Con los bancos sucede lo contrario. La regulación debe impedir que adopten los riesgos propios de los no bancos, porque cuando lo hacen –invirtiendo, por ejemplo, en fondos de crédito privado o titulizaciones complejas– esos riesgos acaban trasladándose al sistema público de protección. Si no se cortan esas conexiones, las crisis de los no bancos acabarán convirtiéndose en crisis bancarias que el Estado tendrá que rescatar con dinero de los contribuyentes.
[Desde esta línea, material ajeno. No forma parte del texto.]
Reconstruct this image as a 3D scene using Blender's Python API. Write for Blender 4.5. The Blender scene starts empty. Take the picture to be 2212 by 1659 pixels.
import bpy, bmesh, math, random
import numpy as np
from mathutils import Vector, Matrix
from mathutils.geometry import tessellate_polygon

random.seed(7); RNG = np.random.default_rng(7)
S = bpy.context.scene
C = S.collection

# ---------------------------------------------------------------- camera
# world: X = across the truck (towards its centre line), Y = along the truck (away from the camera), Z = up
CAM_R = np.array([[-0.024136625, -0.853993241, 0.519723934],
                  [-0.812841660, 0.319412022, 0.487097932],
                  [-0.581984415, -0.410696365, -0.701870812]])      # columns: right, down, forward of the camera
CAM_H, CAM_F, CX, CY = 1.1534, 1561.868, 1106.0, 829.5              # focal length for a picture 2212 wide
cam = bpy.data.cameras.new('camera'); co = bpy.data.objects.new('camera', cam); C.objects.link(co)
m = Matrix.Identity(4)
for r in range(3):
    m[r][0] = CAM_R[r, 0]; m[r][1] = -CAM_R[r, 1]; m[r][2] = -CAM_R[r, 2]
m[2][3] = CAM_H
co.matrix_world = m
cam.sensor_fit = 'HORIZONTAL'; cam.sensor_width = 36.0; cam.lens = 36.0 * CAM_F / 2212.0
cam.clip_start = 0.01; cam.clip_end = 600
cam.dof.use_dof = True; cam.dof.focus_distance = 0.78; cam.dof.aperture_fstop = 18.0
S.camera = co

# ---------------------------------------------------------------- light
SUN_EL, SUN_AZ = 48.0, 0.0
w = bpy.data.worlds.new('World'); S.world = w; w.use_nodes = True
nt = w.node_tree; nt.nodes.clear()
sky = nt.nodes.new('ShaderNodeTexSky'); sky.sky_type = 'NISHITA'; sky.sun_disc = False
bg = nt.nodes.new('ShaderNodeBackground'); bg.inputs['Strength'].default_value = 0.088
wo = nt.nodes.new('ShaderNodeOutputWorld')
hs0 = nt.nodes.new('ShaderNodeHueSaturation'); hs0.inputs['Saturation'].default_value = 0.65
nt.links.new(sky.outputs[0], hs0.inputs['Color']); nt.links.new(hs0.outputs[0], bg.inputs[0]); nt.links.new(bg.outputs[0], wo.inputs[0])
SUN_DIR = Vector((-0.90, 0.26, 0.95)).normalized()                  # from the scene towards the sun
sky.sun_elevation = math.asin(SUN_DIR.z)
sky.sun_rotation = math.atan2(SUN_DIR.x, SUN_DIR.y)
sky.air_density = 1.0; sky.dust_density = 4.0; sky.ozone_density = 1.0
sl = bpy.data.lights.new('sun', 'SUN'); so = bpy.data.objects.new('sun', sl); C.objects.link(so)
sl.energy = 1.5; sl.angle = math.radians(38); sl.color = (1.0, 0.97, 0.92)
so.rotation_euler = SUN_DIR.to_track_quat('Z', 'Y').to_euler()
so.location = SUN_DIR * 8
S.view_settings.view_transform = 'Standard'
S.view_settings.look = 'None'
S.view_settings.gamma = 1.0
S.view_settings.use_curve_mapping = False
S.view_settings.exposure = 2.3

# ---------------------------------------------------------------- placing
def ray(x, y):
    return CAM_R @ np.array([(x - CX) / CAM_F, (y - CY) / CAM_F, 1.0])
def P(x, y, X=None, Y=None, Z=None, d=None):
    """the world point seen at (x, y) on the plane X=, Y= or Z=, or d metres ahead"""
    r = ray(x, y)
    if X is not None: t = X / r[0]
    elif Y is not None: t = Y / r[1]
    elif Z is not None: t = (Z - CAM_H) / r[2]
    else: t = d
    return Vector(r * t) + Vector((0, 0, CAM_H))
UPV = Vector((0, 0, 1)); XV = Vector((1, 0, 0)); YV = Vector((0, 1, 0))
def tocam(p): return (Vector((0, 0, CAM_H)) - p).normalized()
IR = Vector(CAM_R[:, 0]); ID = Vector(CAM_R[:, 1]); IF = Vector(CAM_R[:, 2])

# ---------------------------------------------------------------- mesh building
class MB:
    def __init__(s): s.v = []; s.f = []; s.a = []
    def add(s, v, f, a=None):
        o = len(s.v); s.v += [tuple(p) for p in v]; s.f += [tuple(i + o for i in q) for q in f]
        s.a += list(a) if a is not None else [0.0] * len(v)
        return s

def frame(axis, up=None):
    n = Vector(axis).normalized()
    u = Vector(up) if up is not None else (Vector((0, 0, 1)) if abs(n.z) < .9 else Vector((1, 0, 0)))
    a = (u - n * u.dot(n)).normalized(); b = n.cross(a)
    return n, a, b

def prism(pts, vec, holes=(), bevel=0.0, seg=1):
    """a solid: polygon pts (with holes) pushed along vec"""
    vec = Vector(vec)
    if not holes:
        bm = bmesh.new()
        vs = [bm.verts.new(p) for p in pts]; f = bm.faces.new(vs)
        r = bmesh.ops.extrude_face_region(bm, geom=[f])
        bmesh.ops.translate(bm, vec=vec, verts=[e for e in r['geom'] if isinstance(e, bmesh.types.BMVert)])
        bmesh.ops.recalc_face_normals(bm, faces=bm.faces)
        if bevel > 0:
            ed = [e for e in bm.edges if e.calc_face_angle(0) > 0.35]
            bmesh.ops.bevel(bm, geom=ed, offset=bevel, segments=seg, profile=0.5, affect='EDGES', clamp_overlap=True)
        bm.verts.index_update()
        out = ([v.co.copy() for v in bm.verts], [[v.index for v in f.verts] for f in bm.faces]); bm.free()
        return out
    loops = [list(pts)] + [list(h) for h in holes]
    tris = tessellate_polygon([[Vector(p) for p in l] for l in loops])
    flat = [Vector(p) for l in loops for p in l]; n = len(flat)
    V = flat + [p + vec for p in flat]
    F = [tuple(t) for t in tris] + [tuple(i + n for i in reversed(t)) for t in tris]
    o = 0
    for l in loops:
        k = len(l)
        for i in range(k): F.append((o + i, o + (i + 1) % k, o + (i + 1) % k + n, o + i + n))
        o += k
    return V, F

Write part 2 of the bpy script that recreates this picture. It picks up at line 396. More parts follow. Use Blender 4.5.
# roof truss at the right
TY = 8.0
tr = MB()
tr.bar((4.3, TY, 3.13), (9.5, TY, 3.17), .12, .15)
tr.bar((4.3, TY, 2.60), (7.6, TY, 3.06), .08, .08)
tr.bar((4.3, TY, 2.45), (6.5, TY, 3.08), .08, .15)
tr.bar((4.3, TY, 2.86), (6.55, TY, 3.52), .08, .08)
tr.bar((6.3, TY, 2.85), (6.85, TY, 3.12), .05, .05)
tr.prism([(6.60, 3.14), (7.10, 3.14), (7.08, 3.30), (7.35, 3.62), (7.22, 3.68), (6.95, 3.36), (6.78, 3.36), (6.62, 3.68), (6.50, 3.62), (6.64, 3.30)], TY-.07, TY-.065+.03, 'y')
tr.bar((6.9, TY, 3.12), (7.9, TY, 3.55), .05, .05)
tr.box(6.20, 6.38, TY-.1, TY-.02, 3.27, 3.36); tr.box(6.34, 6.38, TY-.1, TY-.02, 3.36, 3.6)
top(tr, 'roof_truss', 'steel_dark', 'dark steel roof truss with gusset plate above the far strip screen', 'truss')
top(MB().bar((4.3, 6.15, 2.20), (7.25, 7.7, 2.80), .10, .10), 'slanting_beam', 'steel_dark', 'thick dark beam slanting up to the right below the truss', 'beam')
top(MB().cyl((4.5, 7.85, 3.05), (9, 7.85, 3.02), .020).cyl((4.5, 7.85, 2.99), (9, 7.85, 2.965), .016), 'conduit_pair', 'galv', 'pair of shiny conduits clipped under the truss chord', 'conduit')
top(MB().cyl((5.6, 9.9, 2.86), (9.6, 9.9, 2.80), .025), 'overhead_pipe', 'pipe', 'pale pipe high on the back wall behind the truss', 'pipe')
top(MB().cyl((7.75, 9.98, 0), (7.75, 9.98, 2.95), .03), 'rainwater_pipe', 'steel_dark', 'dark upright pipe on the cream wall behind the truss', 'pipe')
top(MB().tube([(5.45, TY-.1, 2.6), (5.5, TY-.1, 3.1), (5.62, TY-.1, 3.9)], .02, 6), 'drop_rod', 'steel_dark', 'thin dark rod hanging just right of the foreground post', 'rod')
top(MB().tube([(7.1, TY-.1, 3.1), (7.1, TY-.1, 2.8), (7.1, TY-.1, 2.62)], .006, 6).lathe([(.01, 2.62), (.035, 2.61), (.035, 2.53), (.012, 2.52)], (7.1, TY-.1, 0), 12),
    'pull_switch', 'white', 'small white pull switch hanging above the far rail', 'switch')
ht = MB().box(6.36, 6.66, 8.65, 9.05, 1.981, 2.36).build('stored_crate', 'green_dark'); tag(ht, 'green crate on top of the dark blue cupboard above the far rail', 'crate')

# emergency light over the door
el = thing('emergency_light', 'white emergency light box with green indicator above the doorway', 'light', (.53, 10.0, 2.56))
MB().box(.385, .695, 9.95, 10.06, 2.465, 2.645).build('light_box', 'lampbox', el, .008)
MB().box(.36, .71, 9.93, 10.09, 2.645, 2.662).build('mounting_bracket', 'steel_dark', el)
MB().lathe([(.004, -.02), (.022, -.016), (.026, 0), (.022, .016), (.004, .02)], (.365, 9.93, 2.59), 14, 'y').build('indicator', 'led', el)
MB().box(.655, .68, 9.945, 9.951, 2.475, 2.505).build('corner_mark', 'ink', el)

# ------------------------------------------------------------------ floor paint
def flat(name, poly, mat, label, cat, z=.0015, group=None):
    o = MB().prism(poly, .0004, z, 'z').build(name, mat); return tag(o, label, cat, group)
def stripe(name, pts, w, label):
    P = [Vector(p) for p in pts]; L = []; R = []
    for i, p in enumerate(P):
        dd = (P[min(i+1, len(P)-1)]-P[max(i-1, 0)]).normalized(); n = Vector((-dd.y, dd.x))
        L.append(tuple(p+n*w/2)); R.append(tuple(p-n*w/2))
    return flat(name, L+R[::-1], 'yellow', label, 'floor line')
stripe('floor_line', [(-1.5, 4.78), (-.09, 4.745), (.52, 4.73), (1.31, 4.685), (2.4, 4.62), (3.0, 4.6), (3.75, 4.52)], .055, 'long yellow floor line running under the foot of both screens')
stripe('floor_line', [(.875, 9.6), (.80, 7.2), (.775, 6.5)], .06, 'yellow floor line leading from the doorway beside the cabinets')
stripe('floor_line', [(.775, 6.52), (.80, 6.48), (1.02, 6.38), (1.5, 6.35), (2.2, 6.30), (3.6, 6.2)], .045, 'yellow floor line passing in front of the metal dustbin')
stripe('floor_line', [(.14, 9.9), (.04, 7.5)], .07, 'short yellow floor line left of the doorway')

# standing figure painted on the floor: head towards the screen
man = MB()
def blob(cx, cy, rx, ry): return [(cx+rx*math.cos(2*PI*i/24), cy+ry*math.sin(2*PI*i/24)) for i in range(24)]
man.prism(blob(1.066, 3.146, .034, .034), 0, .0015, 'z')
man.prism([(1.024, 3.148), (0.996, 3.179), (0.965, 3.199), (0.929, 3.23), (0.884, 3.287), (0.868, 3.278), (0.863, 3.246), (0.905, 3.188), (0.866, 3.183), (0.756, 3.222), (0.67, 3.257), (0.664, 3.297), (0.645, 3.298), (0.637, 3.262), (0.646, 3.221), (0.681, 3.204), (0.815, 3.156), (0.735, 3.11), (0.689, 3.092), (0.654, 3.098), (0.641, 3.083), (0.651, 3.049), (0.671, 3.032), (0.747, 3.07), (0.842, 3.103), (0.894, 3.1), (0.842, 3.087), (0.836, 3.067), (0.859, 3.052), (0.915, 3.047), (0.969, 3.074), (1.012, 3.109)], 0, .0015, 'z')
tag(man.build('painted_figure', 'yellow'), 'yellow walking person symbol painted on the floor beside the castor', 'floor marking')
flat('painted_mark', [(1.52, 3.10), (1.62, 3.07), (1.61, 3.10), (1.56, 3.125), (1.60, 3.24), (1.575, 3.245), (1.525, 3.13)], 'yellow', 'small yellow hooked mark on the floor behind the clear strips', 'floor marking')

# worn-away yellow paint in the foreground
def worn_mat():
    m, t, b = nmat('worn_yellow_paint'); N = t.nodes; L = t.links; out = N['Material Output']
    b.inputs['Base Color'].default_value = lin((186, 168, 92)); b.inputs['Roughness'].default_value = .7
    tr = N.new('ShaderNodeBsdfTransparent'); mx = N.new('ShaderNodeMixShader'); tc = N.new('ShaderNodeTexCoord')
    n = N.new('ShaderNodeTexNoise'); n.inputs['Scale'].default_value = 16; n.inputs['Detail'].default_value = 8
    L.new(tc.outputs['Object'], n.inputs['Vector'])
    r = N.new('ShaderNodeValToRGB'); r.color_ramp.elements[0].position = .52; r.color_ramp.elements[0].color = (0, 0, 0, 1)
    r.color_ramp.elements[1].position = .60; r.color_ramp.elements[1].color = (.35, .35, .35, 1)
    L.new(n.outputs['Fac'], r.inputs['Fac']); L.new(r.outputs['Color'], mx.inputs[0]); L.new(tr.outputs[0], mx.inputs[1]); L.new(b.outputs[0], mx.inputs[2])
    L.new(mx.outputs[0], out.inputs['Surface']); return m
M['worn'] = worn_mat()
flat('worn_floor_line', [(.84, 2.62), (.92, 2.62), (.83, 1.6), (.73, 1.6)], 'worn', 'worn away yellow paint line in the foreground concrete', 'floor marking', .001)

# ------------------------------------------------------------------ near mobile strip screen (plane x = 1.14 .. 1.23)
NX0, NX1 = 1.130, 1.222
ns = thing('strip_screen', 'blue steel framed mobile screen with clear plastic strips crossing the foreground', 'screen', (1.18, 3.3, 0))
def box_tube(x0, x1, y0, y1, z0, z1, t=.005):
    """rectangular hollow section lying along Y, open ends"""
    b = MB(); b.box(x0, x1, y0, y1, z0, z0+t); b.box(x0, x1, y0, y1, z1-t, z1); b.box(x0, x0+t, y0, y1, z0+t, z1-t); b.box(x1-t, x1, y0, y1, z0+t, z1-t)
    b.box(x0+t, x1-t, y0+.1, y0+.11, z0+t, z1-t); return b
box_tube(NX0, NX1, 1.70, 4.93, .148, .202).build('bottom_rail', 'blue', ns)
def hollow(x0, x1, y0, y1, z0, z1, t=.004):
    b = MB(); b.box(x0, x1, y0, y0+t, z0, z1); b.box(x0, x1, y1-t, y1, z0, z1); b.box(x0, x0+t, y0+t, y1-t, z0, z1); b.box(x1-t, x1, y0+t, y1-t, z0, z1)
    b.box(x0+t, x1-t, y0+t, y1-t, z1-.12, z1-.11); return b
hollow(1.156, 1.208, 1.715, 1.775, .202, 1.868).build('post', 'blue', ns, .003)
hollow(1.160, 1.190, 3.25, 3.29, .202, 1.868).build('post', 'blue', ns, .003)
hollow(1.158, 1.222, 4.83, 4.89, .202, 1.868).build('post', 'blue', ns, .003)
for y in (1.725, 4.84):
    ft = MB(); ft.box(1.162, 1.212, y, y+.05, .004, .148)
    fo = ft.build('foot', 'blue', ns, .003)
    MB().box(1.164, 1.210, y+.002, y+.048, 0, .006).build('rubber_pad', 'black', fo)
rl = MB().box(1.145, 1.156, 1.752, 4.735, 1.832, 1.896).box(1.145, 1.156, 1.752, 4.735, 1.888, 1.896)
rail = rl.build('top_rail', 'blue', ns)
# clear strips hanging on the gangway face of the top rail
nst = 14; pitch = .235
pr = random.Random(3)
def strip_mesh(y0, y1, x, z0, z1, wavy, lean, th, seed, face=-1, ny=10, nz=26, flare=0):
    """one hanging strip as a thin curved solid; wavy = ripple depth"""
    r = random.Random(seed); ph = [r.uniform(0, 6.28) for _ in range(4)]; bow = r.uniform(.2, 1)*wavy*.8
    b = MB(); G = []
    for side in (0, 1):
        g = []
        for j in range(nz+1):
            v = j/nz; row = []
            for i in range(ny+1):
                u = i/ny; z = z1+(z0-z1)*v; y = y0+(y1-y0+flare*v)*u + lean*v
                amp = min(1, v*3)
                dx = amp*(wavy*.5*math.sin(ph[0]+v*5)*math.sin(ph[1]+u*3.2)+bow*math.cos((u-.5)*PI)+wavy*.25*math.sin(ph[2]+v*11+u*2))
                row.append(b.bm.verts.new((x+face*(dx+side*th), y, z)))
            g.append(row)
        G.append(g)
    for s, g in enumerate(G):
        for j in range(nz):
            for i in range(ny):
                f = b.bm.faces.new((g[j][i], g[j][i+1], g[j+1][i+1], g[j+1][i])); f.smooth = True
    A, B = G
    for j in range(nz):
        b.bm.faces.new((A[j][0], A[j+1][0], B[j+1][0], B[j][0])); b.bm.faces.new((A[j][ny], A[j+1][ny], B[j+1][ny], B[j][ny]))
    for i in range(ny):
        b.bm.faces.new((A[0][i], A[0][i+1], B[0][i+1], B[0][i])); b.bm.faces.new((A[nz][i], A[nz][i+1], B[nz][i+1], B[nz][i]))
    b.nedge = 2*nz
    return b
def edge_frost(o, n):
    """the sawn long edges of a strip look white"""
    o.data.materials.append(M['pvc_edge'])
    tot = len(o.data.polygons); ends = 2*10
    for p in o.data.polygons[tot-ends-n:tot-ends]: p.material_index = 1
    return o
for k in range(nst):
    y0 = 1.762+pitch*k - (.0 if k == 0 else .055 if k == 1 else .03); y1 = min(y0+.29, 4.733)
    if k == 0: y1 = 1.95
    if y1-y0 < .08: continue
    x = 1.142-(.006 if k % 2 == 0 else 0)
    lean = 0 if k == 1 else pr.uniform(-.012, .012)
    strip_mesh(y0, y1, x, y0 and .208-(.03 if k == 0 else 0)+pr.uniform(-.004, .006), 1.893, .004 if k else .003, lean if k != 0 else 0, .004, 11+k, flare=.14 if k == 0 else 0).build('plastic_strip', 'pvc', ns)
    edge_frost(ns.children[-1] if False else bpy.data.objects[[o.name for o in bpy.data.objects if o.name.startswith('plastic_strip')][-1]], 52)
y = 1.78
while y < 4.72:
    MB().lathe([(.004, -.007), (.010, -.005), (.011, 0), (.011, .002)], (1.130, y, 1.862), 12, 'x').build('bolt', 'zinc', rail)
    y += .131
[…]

El Fondo Monetario Internacional acaba de publicar un informe que ilustra bien este peligro. Según el FMI, los no bancos dependen cada vez más de los bancos para financiarse. En Estados Unidos y Europa, los préstamos de bancos a no bancos equivalen en promedio al 9 % de las carteras de crédito bancarias –unos 4,5 billones de dólares, de los cuales 2,6 billones son préstamos directos–. En EE UU, casi la mitad de los bancos analizados tienen exposiciones a no bancos superiores a su capital Tier 1. En Europa, algunas grandes entidades han aumentado en un 59 % su exposición al crédito privado en apenas un año.
El FMI advierte que este tipo de interdependencia amplifica los riesgos. Es decir, un shock que se origina fuera de la banca podría acabar requiriendo rescates dentro de ella.
Por eso la regulación no debe seguir el consejo de los bancos, sino distinguir sus peligros. La de los no bancos debe dejarles asumir riesgos bajo reglas de transparencia, sin rescates ni protecciones especiales. La de los bancos debe impedir que se conecten con los no bancos o que imiten sus estrategias de riesgo. Solo así se evitará que la innovación financiera acabe convertida en un nuevo canal de contagio.